Comment évaluez-vous les manifestations déclenchées depuis le 22 février ?

Je pense que cette mobilisation de la rue manifeste une sortie de la société algérienne des parenthèses de la menace islamiste armée et des risques d’une division sociale grave vers la reprise de la dynamique de la démocratisation inaugurée en octobre 1988. Il est question, à mon avis, de reprendre le processus de la construction démocratique. Cela manifeste un décalage entre le système Bouteflika, l’évolution et les attentes des Algériens.

Comment expliquez-vous l’ampleur cette fois-ci, par rapport à 2001, aux chômeurs du Sud, à 2011, grève et marches de plusieurs secteurs, mais pas d’union comme ça ?

Au début des années 2000, le contexte algérien était encore marqué par le souci sécuritaire.
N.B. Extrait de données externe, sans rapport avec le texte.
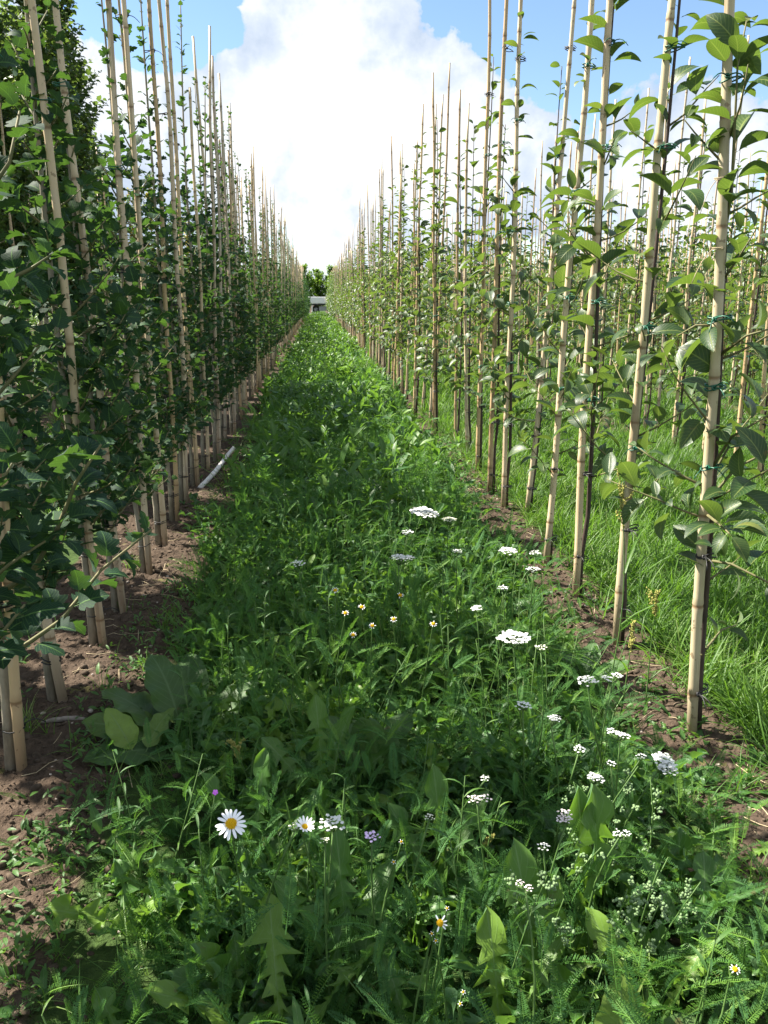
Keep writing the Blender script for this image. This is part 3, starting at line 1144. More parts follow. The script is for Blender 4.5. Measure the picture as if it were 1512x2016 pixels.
far_trees('distant_tree_rows', rest_r, DIA, M_OVAL, 'distant rows of oval-leaf nursery trees running together across the right side', 150, .3, 2.5, .32, .1, np.random.default_rng(41))
far_trees('distant_row_foliage', tail_r, DIA, M_OVAL, 'leafy far tail of the right tree row where single trees cannot be told apart', 420, .3, 2.75, .42, .1, np.random.default_rng(47))
far_trees('distant_row_foliage', rest_l, DIA, M_LOBED, 'far tail of the left tree row where single trees cannot be told apart', 260, .15, 2.0, .42, .085, np.random.default_rng(42))
mb = MB()
r = np.random.default_rng(43)
for b, ln in rest_c:
    L = 2.95 * r.uniform(.88, 1.04)
    tube(mb, [b, b + np.array([math.tan(ln[0]) * L, math.tan(ln[1]) * L, L])], [.013, .0085], 5, T=1.0)
    tube(mb, [b + np.array([.03, 0, 0]), b + np.array([.03, 0, 1.9])], [.009, .003], 4, T=.0)
tag(mb.build('distant_canes', M_CANE), 'mass of thin bamboo canes rising from the distant tree rows', None, None, 'stuff')


# --- left rows behind: tall columnar trees, canes, yellow trees
def column_tree(seed, Ht, zlo, rmax, nleaf, size, leafmat, tpls, woodm, tintc=.4):
    r = np.random.default_rng(seed)
    T = Tree()
    z = np.linspace(0, Ht, 12)
    P = np.stack([.03 * np.sin(z * 1.1 + seed), .03 * np.cos(z * .9 + seed), z], -1)
    tube(T.wood, P, np.interp(z, [0, Ht], [.022, .004]), 7)
    done = 0
    i = 0
    while done < nleaf:
        f = r.random()
        zz = zlo + (Ht - zlo - .1) * f
        p0 = path_at(P, np.array([zz / Ht]))[0][0]
        L = rmax * np.interp(f, [0, .12, .6, 1], [.7, 1, .85, .25]) * r.uniform(.6, 1.35) * 1.25
        B = branch_path(p0, i * 2.4 + r.normal(0, .4), r.uniform(.5, 1.15), L, r, 4)
        tube(T.wood, B, np.linspace(.005, .0014, 4), 4, m=1)
        T.leaves_on(B, .026, size, r, .2, tintc=tintc)
        done += int(L / .026)
        i += 1
    T.leaves_on(P, .03, size, r, zlo / Ht, tintc=tintc)
    return T.wood.mesh('trunk', woodm), T.crown(tpls, r).mesh('crown', leafmat)


TALL = [column_tree(400 + i, 4.15 + .2 * i, 1.0, .4, 3600, .064, M_TALL, LOBL, [M_BARKL, M_TWIG]) for i in range(4)]
r = np.random.default_rng(51)
x2 = XL - ROW
tall_spots = [(x2 - .05 * (i % 2), 1.6 + i * .78 + .1 * math.sin(i * 2.3)) for i in range(12) if i not in (1, 4)] + [(x2 - ROW, 6.8 + i * .85) for i in range(15)] + [(x2 - 2 * ROW, 10.5 + i * 1.1) for i in range(7)]
cnt = {}
for i, (x, y) in enumerate(tall_spots):
    row = int((x2 + .2 - x) / ROW)
    cnt[row] = cnt.get(row, 0) + 1
    lab = f'tall columnar tree, {ordinal(cnt[row])} from the front in the {["first", "second", "third"][row]} tall row at left'
    place_tree(np.array([x, y, 0]), (r.normal(0, .015), r.normal(0, .015)), TALL[i % 4], lab, 'tree', 'tall columnar trees at the left', 'columnar_tree', r.uniform(0, 6.28), r.uniform(.94, 1.03) + (.14 if row else (.04 if y > 7.5 else 0)))
# canes of the tall rows
n = 0
back_c = []
for row in range(3):
    y = [4.4, 6.5, 9.5][row]
    while y < [13, 14, 17][row]:
        b = np.array([x2 - ROW * row + r.normal(0, .05), y, 0])
        if row == 0:
            n += 1
            place_cane(b, (r.normal(0, .015), r.normal(0, .015)), n, f'shaded bamboo cane, {ordinal(n)} from the front in the row behind the left trees', 'bamboo canes of the row behind the left trees', [], -1, zs=r.uniform(.8, 1.0))
        else:
            back_c.append(b)
        y += .46 + r.normal(0, .04)
mb = MB()
for b in back_c:
    L = 2.8 * r.uniform(.8, 1.05)
    tube(mb, [b, b + np.array([r.normal(0, .04), r.normal(0, .04), L])], [.013, .0085], 5, T=1.0)
tag(mb.build('hidden_canes', M_CANE), 'thin bamboo canes glimpsed between the tall trees at the left', None, None, 'stuff')
# yellow-leaved columns
YT = [column_tree(430 + i, 3.5 + .3 * i, .7, .2, 700, .06, M_YELL, LOBL, [M_BARKL, M_TWIG], .35) for i in range(2)]
for i, (px, y, s_, lab) in enumerate([(284, 12.6, .86, 'tall yellow-leaved tree glowing between the left canes'), (308, 13.6, .8, 'yellow-leaved tree just right of the tallest yellow one'),
                                      (372, 17.5, .8, 'yellowish tree farthest right among the yellow ones at the left'), (262, 11.7, .68, 'short yellow-leaved tree left of the tallest yellow one')]):
    p = at_y(px, 560, y)
    place_tree(np.array([p[0], y, 0]), (0, 0), YT[i % 2], lab, 'tree', 'yellow-leaved trees behind the left row', 'yellow_leaf_tree', i * 1.7, s_)
# row behind continues as lobed trees
rl = []
for row in range(1, 7):
    y = [0, 13, 18.5, 22, 24, 26, 28][row]
    while y < 80:
        y += .44 if row < 3 else .6
        rl.append(np.array([XL - ROW * row + r.normal(0, .05), y, 0]))
far_trees('left_back_rows', rl, DIA, M_TALL, 'nursery rows behind the left row running together into one green mass', 190, .2, 2.0, .42, .085, np.random.default_rng(44), (2.0, 2.9))

# --- trees closing the far end, and the trailer
M_END = leaf_mat('far_tree_leaf', [(.05, .12, .02), (.08, .18, .025), (.12, .24, .03), (.2, .33, .04)], (.1, .2, .04), (.4, .62, .03), tf=.45)
END = [column_tree(450 + i, 3.9, .3, 1.3, 5200, .15, M_END, LOBL, [M_BARKL, M_TWIG], .5) for i in range(2)]
for i, (x, y, s_) in enumerate([(-1.3, 74, 1.0), (.1, 75, .92), (1.5, 74, .98), (3.0, 76, 1.0), (-2.8, 75, 1.0)]):
    lab = ['bushy green tree closing the far end of the path, above the white trailer at left', 'bushy green tree above the middle of the white trailer',
           'bushy green tree behind the right end of the white trailer', 'bushy tree at the far end hidden by the right row tip', 'bushy tree at the far end hidden by the left row tip'][i]
    place_tree(np.array([x, y, 0]), (0, 0), END[i % 2], lab, 'tree', 'trees at the end of the path', 'bushy_tree', i * 2.1, s_)


def box(mb, c, s, m=0, bev=.02):
    c, s = np.array(c, float), np.array(s, float) / 2
    pts = []
    bev = min(bev, s.min() * .5)
    for ax in range(3):
        for sg in (-1, 1):
            o1, o2 = (ax + 1) % 3, (ax + 2) % 3
            for a, b in ((-1, -1), (1, -1), (1, 1), (-1, 1)):
                v = np.zeros(3)
                v[ax] = sg * s[ax]
                v[o1] = a * (s[o1] - bev)
                v[o2] = b * (s[o2] - bev)
                pts.append(v)
    bm_v = np.array(pts) + c
    import bmesh
    bm = bmesh.new()
    vs = [bm.verts.new(v) for v in bm_v]
    res = bmesh.ops.convex_hull(bm, input=vs)
    bmesh.ops.triangulate(bm, faces=bm.faces[:])
    bm.verts.index_update()
    mb.add([v.co[:] for v in bm.verts], [[v.index for v in f.verts] for f in bm.faces], m=m)
    bm.free()


def part_box(name, c, s, mat, parent, bev=.02):
    mb = MB()
    box(mb, c, s, 0, bev)
    return mb.build(name, mat, parent, smooth=False)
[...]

Ce souci s’impose souvent aux dépens des attentes en matière de liberté et de démocratie. Dans un contexte de besoin sécuritaire, la contestation se limite souvent à l’élite où au corps de métiers ou à des localités et ne prend pas souvent une ampleur nationale.
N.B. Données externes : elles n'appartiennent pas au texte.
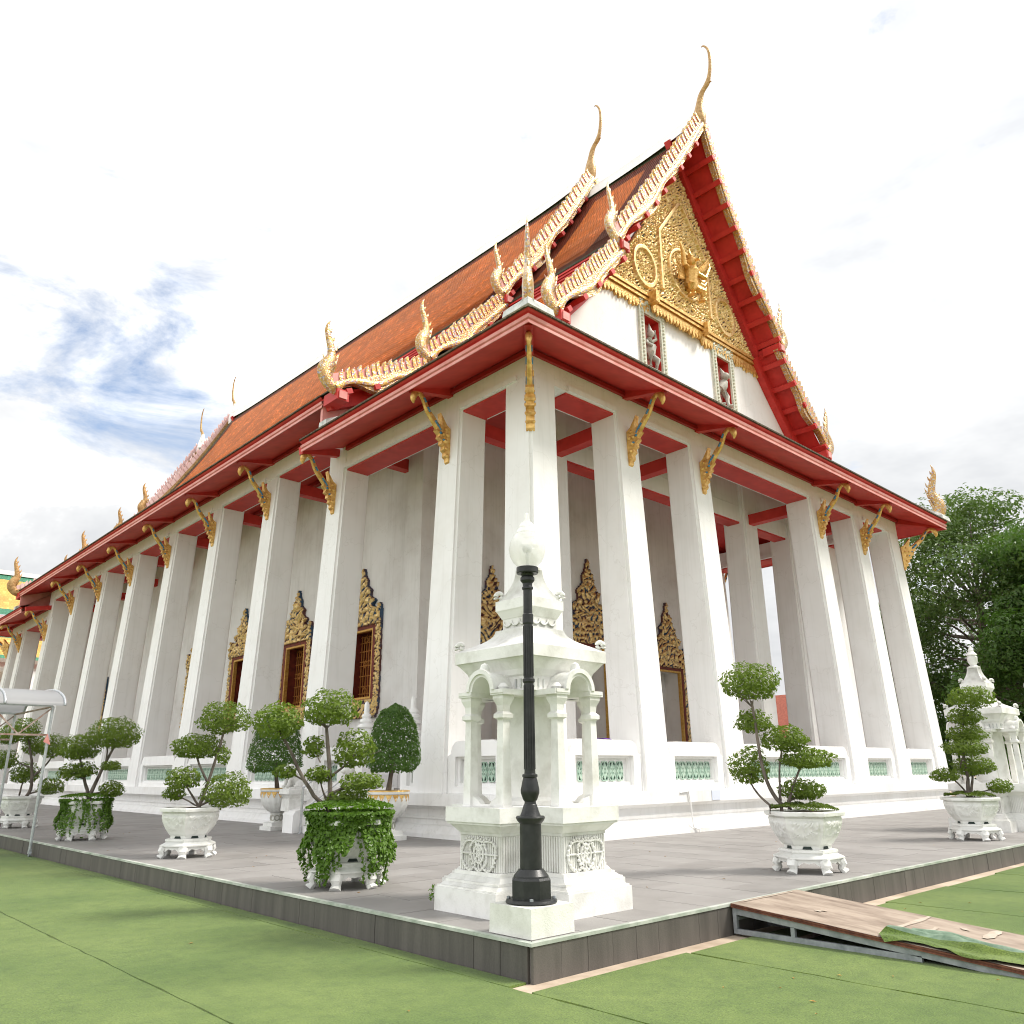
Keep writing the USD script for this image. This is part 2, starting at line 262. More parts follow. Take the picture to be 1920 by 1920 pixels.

Aujourd’hui, on assiste à une désectorisation de la contestation. Dans le sens où elle ne se limite pas aux victimes de la marginalité sociale ou aux des forces politiques, ou une configuration sociale particulière. Il y a aujourd’hui une représentativité de la diversité sociale algérienne : des femmes, des hommes, des jeunes, des familles, des avocats…
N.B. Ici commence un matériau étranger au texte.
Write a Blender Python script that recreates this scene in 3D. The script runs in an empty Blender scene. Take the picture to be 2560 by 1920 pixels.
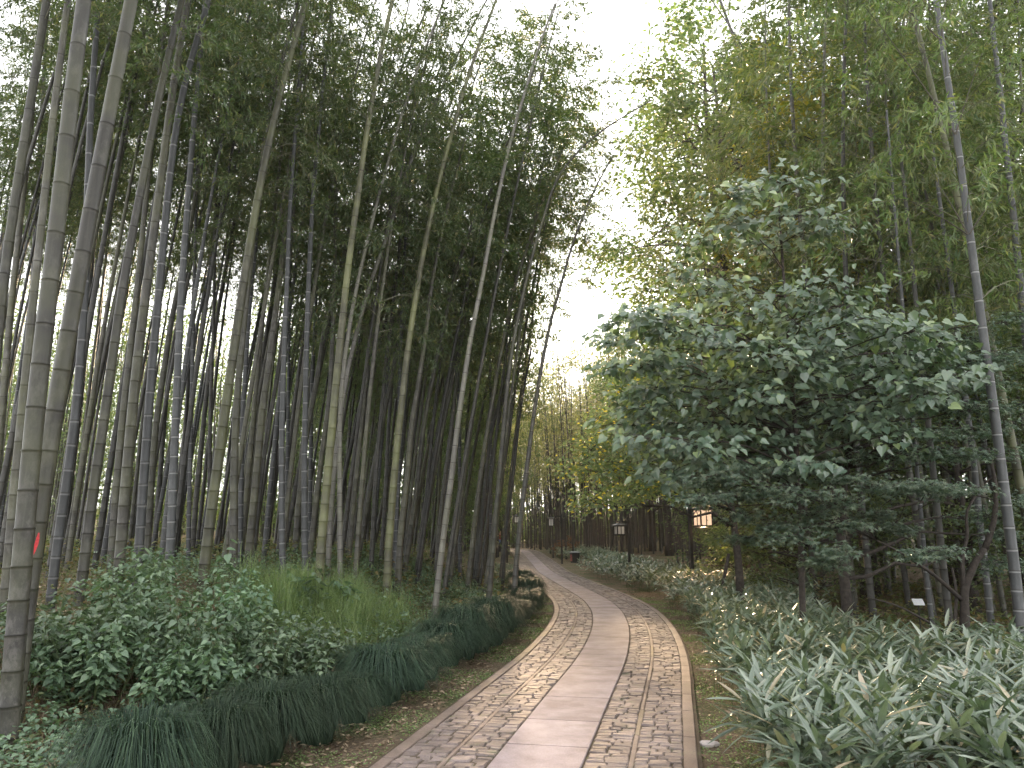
import bpy, math, random
import numpy as np
from mathutils import Vector, Matrix
random.seed(7)
RNG = np.random.default_rng(11)
SC = bpy.context.scene
COL = SC.collection

# ------------------------------------------------------------------ camera, sky, sun, exposure
F_PX, CX, CY, HORIZON = 1970.0, 1280.0, 960.0, 1342.0
PITCH = math.atan((HORIZON - CY) / F_PX)
CAM_H = 1.6
cam_data = bpy.data.cameras.new('camera')
cam_data.sensor_width = 36.0
cam_data.lens = 36.0 * F_PX / 2560.0
cam_data.clip_start = 0.05
cam_data.clip_end = 600.0
cam = bpy.data.objects.new('camera', cam_data)
cam.location = (0, 0, CAM_H)
cam.rotation_euler = (math.pi / 2 + PITCH, 0, 0)
COL.objects.link(cam)
SC.camera = cam

SUN_EL, SUN_AZ = math.radians(14.7), math.radians(2.2)     # azimuth from +Y towards +X
world = bpy.data.worlds.new('World')
SC.world = world
world.use_nodes = True
wn = world.node_tree
for n in list(wn.nodes):
    wn.nodes.remove(n)
sky = wn.nodes.new('ShaderNodeTexSky')
sky.sky_type = 'NISHITA'
sky.sun_disc = False
sky.sun_elevation = SUN_EL
sky.sun_rotation = SUN_AZ
sky.air_density = 1.0
sky.dust_density = 2.0
sky.ozone_density = 1.0
hs = wn.nodes.new('ShaderNodeHueSaturation')
hs.inputs['Saturation'].default_value = 0.12
bg = wn.nodes.new('ShaderNodeBackground')
bg.inputs['Strength'].default_value = 0.15
wo = wn.nodes.new('ShaderNodeOutputWorld')
wn.links.new(sky.outputs[0], hs.inputs['Color'])
# thin high haze evens the sky out: compress its range and cap the glow round the sun
gm = wn.nodes.new('ShaderNodeGamma')
gm.inputs['Gamma'].default_value = 0.35
mn = wn.nodes.new('ShaderNodeVectorMath')
mn.operation = 'MINIMUM'
mn.inputs[1].default_value = (4.2, 4.0, 3.7)
wn.links.new(hs.outputs[0], gm.inputs['Color'])
wn.links.new(gm.outputs[0], mn.inputs[0])
wn.links.new(mn.outputs[0], bg.inputs['Color'])
wn.links.new(bg.outputs[0], wo.inputs['Surface'])

sun_data = bpy.data.lights.new('sun', 'SUN')
sun_data.energy = 1.3
sun_data.angle = math.radians(2.0)
sun_data.color = (1.0, 0.70, 0.42)
sun = bpy.data.objects.new('sun', sun_data)
sd = Vector((math.sin(SUN_AZ) * math.cos(SUN_EL), math.cos(SUN_AZ) * math.cos(SUN_EL), math.sin(SUN_EL)))
sun.rotation_euler = sd.to_track_quat('Z', 'Y').to_euler()
sun.location = (0, 0, 40)
COL.objects.link(sun)

SC.view_settings.view_transform = 'Standard'
SC.view_settings.look = 'None'
SC.view_settings.gamma = 1.0
SC.view_settings.exposure = 3.68
SC.render.engine = 'CYCLES'
cy = SC.cycles
cy.max_bounces = 7
cy.diffuse_bounces = 4
cy.glossy_bounces = 2
cy.transmission_bounces = 3
cy.transparent_max_bounces = 4
cy.volume_bounces = 0
cy.use_denoising = True
cy.use_adaptive_sampling = True
cy.adaptive_threshold = 0.02
cy.caustics_reflective = False
cy.caustics_refractive = False
cy.sample_clamp_indirect = 6.0

# ------------------------------------------------------------------ node helpers
def new_mat(name):
    m = bpy.data.materials.new(name)
    m.use_nodes = True
    nt = m.node_tree
    for n in list(nt.nodes):
        nt.nodes.remove(n)
    out = nt.nodes.new('ShaderNodeOutputMaterial')
    return m, nt, out

def node(nt, kind, **kw):
    n = nt.nodes.new(kind)
    for k, v in kw.items():
        if k in n.inputs:
            n.inputs[k].default_value = v
        else:
            setattr(n, k, v)
    return n

def ramp(nt, src, stops):
    r = nt.nodes.new('ShaderNodeValToRGB')
    cr = r.color_ramp
    while len(cr.elements) > 1:
        cr.elements.remove(cr.elements[-1])
    cr.elements[0].position = stops[0][0]
    cr.elements[0].color = (*stops[0][1], 1)
    for p, c in stops[1:]:
        e = cr.elements.new(p)
        e.color = (*c, 1)
    nt.links.new(src, r.inputs[0])
    return r.outputs[0]

def mixc(nt, a, b, fac, mode='MIX'):
    m = nt.nodes.new('ShaderNodeMix')
    m.data_type = 'RGBA'
    m.blend_type = mode
    def put(sock, v):
        if isinstance(v, (tuple, list)):
            sock.default_value = (*v, 1)
        elif isinstance(v, (int, float)):
            sock.default_value = v
        else:
            nt.links.new(v, sock)
    put(m.inputs[0], fac)
    put(m.inputs[6], a)
    put(m.inputs[7], b)
    return m.outputs[2]

def bump(nt, height, strength=0.5, dist=0.01):
    b = nt.nodes.new('ShaderNodeBump')
    b.inputs['Strength'].default_value = strength
    b.inputs['Distance'].default_value = dist
    nt.links.new(height, b.inputs['Height'])
    return b.outputs[0]

def obj_coord(nt, scale=(1, 1, 1)):
    t = nt.nodes.new('ShaderNodeTexCoord')
    mp = nt.nodes.new('ShaderNodeMapping')
    mp.inputs['Scale'].default_value = scale
    nt.links.new(t.outputs['Object'], mp.inputs[0])
    return mp.outputs[0]

def noise(nt, vec, scale, detail=4.0, rough=0.55):
    n = nt.nodes.new('ShaderNodeTexNoise')
    n.inputs['Scale'].default_value = scale
    n.inputs['Detail'].default_value = detail
    n.inputs['Roughness'].default_value = rough
    nt.links.new(vec, n.inputs['Vector'])
    return n.outputs[0]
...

Comment voyez-vous la suite du mouvement, car aujourd’hui, les appels aux manifestations sont maintenus. La réponse du Président de suffit pas. Le peuple exige son départ…

La suite dépend de deux éléments : la sincérité de l’initiative de Bouteflika pour l’ouverture du système politique, mais aussi les ressources des acteurs de la contestation. Si le régime souhaite une simple manœuvre pour gagner du temps, je pense qu’il va pousser la rue vers plus de radicalisation.

Pour donner plus de crédibilité à ses annonces, Bouteflika doit impliquer des forces vives de la société et ne pas limiter ses consultations à des figures du régime. Il est temps de s’ouvrir sur l’opposition et sur les forces vives de la société telles que la société civile, l’élite et des personnalités publiques indépendantes.

Ce n’est pas à Bouteflika de s’emparer de cette phase transitionnelle et proposer son ordonnance. Ce n’est pas à lui de proposer une nouvelle Constitution algérienne. Mais face à la déception possible, la dynamique de la rue dépendra des ressources des manifestants. Je pense que la jeunesse algérienne a suffisamment de ressources et de créativité pour continuer la pression.

Les Algériens ont toujours lutté, ils ne se sont pas arrêtés. Mais en quoi ce mouvement est-il différent ?

Aujourd’hui, on est plus dans le contexte d’une révolution nationale contre la colonisation. On est plus aussi dans une contestation sociétale régionale comme ce fut le cas avec la coordination des arach (configuration tribale). Il est question aujourd’hui de relancer la construction démocratique mise en veille par la close terroriste.

Il est question de construire un Etat de citoyenneté qui donne au peuple la possibilité de contrôler le pouvoir et de participer à la décision politique. Tout cela dans le cadre d’un Etat rationnel de droit rationnel.

En quoi aussi est-il différent des mouvements arabes de 2011 ou de ceux dans le monde dans le passé ?

Il y a une différence fondamentale. L’Algérie avait déjà vécu sa révolution politique en 1988. Elle n’a pas entamé une vraie transition démocratique à cause du traumatisme islamiste. Mais la tradition du multipartisme et des libertés s’est instaurée quoique d’une façon timide. En effet, Bouteflika a accaparé l’appareil de l’Etat et s’est isolé de la société.

Cela dit, on n’est pas dans le cas algérien, face à une dictature ou à un despotisme aigu qui nécessiterait un soulèvement total contre le régime. Je pense qu’on est face à une situation de réajustement plus qu’une situation révolutionnaire. Mais cela dépendra de l’offre des autorités face aux attentes de la rue.